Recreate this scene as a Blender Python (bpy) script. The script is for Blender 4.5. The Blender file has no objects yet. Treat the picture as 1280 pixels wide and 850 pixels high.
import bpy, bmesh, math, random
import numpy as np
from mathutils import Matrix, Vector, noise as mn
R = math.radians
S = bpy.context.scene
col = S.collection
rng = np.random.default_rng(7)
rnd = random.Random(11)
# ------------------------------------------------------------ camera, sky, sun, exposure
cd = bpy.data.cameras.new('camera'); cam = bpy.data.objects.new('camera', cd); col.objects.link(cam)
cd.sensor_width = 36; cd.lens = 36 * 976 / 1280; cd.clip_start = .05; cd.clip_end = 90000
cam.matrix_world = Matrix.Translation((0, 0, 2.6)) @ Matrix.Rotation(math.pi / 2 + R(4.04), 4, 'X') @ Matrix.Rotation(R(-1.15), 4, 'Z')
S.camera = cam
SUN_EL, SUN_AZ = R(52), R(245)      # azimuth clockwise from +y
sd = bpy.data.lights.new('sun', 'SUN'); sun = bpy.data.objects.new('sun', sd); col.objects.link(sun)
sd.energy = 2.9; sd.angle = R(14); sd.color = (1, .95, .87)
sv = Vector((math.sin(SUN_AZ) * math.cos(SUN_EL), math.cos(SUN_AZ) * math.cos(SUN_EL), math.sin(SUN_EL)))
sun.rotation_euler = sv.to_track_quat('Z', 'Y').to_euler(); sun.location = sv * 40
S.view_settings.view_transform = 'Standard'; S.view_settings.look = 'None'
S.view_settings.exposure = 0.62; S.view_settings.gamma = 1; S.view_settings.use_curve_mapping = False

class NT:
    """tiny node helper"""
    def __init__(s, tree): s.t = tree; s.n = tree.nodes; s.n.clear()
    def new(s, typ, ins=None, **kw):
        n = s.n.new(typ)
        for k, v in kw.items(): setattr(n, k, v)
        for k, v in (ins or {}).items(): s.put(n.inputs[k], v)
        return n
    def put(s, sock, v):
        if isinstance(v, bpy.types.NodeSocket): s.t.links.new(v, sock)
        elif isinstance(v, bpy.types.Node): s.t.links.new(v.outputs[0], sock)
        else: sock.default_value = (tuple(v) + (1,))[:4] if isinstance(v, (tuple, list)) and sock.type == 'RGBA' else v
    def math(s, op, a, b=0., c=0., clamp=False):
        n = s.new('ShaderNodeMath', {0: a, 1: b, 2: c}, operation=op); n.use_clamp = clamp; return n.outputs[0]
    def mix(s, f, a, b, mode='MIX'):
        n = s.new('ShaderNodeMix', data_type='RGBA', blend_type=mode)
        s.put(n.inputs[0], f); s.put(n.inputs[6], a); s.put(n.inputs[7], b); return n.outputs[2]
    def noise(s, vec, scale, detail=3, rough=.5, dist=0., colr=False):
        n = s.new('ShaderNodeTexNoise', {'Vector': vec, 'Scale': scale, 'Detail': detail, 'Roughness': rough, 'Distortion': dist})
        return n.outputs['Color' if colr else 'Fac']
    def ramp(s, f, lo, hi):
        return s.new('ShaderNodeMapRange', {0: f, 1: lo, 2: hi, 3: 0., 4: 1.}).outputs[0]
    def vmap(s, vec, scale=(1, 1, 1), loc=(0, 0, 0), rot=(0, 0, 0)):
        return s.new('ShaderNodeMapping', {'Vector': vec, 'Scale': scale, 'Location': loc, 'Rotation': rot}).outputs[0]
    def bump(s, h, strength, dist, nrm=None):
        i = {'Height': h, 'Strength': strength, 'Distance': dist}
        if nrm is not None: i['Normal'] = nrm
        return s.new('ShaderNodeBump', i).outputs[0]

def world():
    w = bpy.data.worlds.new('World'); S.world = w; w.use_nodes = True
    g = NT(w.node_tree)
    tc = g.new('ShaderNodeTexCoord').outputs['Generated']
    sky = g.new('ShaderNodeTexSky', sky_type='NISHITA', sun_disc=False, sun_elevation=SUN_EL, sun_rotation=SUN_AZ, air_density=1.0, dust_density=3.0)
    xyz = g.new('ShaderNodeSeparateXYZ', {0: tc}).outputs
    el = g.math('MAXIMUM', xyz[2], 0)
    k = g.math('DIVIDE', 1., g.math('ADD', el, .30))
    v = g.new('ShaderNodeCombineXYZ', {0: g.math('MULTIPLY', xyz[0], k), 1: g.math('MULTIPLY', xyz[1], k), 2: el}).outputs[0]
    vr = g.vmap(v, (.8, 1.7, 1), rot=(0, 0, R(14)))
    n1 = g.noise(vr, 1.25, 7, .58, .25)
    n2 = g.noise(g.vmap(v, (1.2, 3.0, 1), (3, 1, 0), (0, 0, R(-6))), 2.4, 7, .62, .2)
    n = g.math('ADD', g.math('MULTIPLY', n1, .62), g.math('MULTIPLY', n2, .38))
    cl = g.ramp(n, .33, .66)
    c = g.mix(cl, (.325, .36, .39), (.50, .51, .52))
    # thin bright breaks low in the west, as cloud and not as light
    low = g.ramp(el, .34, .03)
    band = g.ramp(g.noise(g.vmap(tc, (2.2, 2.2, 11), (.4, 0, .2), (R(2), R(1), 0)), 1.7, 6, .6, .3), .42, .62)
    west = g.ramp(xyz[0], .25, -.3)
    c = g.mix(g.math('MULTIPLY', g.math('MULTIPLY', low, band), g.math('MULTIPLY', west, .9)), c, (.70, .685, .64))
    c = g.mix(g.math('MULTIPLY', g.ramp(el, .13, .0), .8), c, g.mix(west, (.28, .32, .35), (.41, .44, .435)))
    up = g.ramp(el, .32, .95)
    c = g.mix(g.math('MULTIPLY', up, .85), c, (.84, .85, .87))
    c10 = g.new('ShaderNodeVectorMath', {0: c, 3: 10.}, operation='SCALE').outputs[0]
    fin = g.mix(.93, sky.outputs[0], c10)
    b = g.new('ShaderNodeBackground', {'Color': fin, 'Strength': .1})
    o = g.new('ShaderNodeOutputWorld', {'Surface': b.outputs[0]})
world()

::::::

* [EXERCISE]: Write out the material exactly as given.

* [SOLUTION TO THIS PROBLEM]:
Recreate this scene as a Blender Python (bpy) script. The script is for Blender 4.5. The Blender file has no objects yet. Treat the picture as 1280 pixels wide and 850 pixels high.
import bpy, bmesh, math, random
import numpy as np
from mathutils import Matrix, Vector, noise as mn
R = math.radians
S = bpy.context.scene
col = S.collection
rng = np.random.default_rng(7)
rnd = random.Random(11)
# ------------------------------------------------------------ camera, sky, sun, exposure
cd = bpy.data.cameras.new('camera'); cam = bpy.data.objects.new('camera', cd); col.objects.link(cam)
cd.sensor_width = 36; cd.lens = 36 * 976 / 1280; cd.clip_start = .05; cd.clip_end = 90000
cam.matrix_world = Matrix.Translation((0, 0, 2.6)) @ Matrix.Rotation(math.pi / 2 + R(4.04), 4, 'X') @ Matrix.Rotation(R(-1.15), 4, 'Z')
S.camera = cam
SUN_EL, SUN_AZ = R(52), R(245)      # azimuth clockwise from +y
sd = bpy.data.lights.new('sun', 'SUN'); sun = bpy.data.objects.new('sun', sd); col.objects.link(sun)
sd.energy = 2.9; sd.angle = R(14); sd.color = (1, .95, .87)
sv = Vector((math.sin(SUN_AZ) * math.cos(SUN_EL), math.cos(SUN_AZ) * math.cos(SUN_EL), math.sin(SUN_EL)))
sun.rotation_euler = sv.to_track_quat('Z', 'Y').to_euler(); sun.location = sv * 40
S.view_settings.view_transform = 'Standard'; S.view_settings.look = 'None'
S.view_settings.exposure = 0.62; S.view_settings.gamma = 1; S.view_settings.use_curve_mapping = False

class NT:
    """tiny node helper"""
    def __init__(s, tree): s.t = tree; s.n = tree.nodes; s.n.clear()
    def new(s, typ, ins=None, **kw):
        n = s.n.new(typ)
        for k, v in kw.items(): setattr(n, k, v)
        for k, v in (ins or {}).items(): s.put(n.inputs[k], v)
        return n
    def put(s, sock, v):
        if isinstance(v, bpy.types.NodeSocket): s.t.links.new(v, sock)
        elif isinstance(v, bpy.types.Node): s.t.links.new(v.outputs[0], sock)
        else: sock.default_value = (tuple(v) + (1,))[:4] if isinstance(v, (tuple, list)) and sock.type == 'RGBA' else v
    def math(s, op, a, b=0., c=0., clamp=False):
        n = s.new('ShaderNodeMath', {0: a, 1: b, 2: c}, operation=op); n.use_clamp = clamp; return n.outputs[0]
    def mix(s, f, a, b, mode='MIX'):
        n = s.new('ShaderNodeMix', data_type='RGBA', blend_type=mode)
        s.put(n.inputs[0], f); s.put(n.inputs[6], a); s.put(n.inputs[7], b); return n.outputs[2]
    def noise(s, vec, scale, detail=3, rough=.5, dist=0., colr=False):
        n = s.new('ShaderNodeTexNoise', {'Vector': vec, 'Scale': scale, 'Detail': detail, 'Roughness': rough, 'Distortion': dist})
        return n.outputs['Color' if colr else 'Fac']
    def ramp(s, f, lo, hi):
        return s.new('ShaderNodeMapRange', {0: f, 1: lo, 2: hi, 3: 0., 4: 1.}).outputs[0]
    def vmap(s, vec, scale=(1, 1, 1), loc=(0, 0, 0), rot=(0, 0, 0)):
        return s.new('ShaderNodeMapping', {'Vector': vec, 'Scale': scale, 'Location': loc, 'Rotation': rot}).outputs[0]
    def bump(s, h, strength, dist, nrm=None):
        i = {'Height': h, 'Strength': strength, 'Distance': dist}
        if nrm is not None: i['Normal'] = nrm
        return s.new('ShaderNodeBump', i).outputs[0]

def world():
    w = bpy.data.worlds.new('World'); S.world = w; w.use_nodes = True
    g = NT(w.node_tree)
    tc = g.new('ShaderNodeTexCoord').outputs['Generated']
    sky = g.new('ShaderNodeTexSky', sky_type='NISHITA', sun_disc=False, sun_elevation=SUN_EL, sun_rotation=SUN_AZ, air_density=1.0, dust_density=3.0)
    xyz = g.new('ShaderNodeSeparateXYZ', {0: tc}).outputs
    el = g.math('MAXIMUM', xyz[2], 0)
    k = g.math('DIVIDE', 1., g.math('ADD', el, .30))
    v = g.new('ShaderNodeCombineXYZ', {0: g.math('MULTIPLY', xyz[0], k), 1: g.math('MULTIPLY', xyz[1], k), 2: el}).outputs[0]
    vr = g.vmap(v, (.8, 1.7, 1), rot=(0, 0, R(14)))
    n1 = g.noise(vr, 1.25, 7, .58, .25)
    n2 = g.noise(g.vmap(v, (1.2, 3.0, 1), (3, 1, 0), (0, 0, R(-6))), 2.4, 7, .62, .2)
    n = g.math('ADD', g.math('MULTIPLY', n1, .62), g.math('MULTIPLY', n2, .38))
    cl = g.ramp(n, .33, .66)
    c = g.mix(cl, (.325, .36, .39), (.50, .51, .52))
    # thin bright breaks low in the west, as cloud and not as light
    low = g.ramp(el, .34, .03)
    band = g.ramp(g.noise(g.vmap(tc, (2.2, 2.2, 11), (.4, 0, .2), (R(2), R(1), 0)), 1.7, 6, .6, .3), .42, .62)
    west = g.ramp(xyz[0], .25, -.3)
    c = g.mix(g.math('MULTIPLY', g.math('MULTIPLY', low, band), g.math('MULTIPLY', west, .9)), c, (.70, .685, .64))
    c = g.mix(g.math('MULTIPLY', g.ramp(el, .13, .0), .8), c, g.mix(west, (.28, .32, .35), (.41, .44, .435)))
    up = g.ramp(el, .32, .95)
    c = g.mix(g.math('MULTIPLY', up, .85), c, (.84, .85, .87))
    c10 = g.new('ShaderNodeVectorMath', {0: c, 3: 10.}, operation='SCALE').outputs[0]
    fin = g.mix(.93, sky.outputs[0], c10)
    b = g.new('ShaderNodeBackground', {'Color': fin, 'Strength': .1})
    o = g.new('ShaderNodeOutputWorld', {'Surface': b.outputs[0]})
world()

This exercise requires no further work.